Rows from a 3D scene dataset

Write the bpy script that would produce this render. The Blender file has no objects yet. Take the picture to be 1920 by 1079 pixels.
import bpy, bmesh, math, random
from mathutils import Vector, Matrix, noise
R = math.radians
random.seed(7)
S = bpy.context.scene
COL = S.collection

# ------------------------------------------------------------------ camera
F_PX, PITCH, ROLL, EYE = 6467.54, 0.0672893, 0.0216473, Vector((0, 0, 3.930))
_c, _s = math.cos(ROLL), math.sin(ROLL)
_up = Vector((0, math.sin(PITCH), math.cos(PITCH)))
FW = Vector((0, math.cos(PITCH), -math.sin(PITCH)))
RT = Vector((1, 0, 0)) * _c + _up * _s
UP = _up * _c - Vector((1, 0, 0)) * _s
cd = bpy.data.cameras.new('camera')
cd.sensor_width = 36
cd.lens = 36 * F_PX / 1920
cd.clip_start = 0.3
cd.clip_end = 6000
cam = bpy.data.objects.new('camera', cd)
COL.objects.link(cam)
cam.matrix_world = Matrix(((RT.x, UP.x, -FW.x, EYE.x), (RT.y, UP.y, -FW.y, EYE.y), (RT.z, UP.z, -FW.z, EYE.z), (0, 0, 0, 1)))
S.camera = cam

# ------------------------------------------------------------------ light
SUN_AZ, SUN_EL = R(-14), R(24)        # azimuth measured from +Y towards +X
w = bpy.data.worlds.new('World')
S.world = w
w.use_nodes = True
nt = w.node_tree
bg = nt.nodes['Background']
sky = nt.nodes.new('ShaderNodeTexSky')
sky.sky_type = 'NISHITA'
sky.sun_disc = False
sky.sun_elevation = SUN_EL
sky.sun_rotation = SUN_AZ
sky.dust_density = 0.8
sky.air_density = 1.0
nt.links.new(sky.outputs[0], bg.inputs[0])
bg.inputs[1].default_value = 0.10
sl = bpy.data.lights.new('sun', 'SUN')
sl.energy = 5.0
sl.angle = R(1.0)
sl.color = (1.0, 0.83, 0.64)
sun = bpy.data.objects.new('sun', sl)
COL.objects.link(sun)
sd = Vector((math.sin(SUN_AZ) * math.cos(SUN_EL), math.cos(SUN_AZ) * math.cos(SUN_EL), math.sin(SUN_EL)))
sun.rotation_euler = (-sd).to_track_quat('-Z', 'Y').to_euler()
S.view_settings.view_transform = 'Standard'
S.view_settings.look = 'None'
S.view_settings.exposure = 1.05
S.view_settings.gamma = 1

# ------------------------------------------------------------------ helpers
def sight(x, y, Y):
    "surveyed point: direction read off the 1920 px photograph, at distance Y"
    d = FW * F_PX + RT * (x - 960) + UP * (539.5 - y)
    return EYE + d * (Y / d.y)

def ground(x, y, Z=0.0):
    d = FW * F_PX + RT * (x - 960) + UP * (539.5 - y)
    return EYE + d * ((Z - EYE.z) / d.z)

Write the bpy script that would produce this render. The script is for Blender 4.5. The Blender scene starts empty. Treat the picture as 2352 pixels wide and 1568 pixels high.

Aim of the exercise
Write out the records exactly, starting at the first line and stopping after the line that contains "S.camera = cam".

Result for this exercise
Write the bpy script that would produce this render. The Blender file has no objects yet. Take the picture to be 1920 by 1079 pixels.
import bpy, bmesh, math, random
from mathutils import Vector, Matrix, noise
R = math.radians
random.seed(7)
S = bpy.context.scene
COL = S.collection

# ------------------------------------------------------------------ camera
F_PX, PITCH, ROLL, EYE = 6467.54, 0.0672893, 0.0216473, Vector((0, 0, 3.930))
_c, _s = math.cos(ROLL), math.sin(ROLL)
_up = Vector((0, math.sin(PITCH), math.cos(PITCH)))
FW = Vector((0, math.cos(PITCH), -math.sin(PITCH)))
RT = Vector((1, 0, 0)) * _c + _up * _s
UP = _up * _c - Vector((1, 0, 0)) * _s
cd = bpy.data.cameras.new('camera')
cd.sensor_width = 36
cd.lens = 36 * F_PX / 1920
cd.clip_start = 0.3
cd.clip_end = 6000
cam = bpy.data.objects.new('camera', cd)
COL.objects.link(cam)
cam.matrix_world = Matrix(((RT.x, UP.x, -FW.x, EYE.x), (RT.y, UP.y, -FW.y, EYE.y), (RT.z, UP.z, -FW.z, EYE.z), (0, 0, 0, 1)))
S.camera = cam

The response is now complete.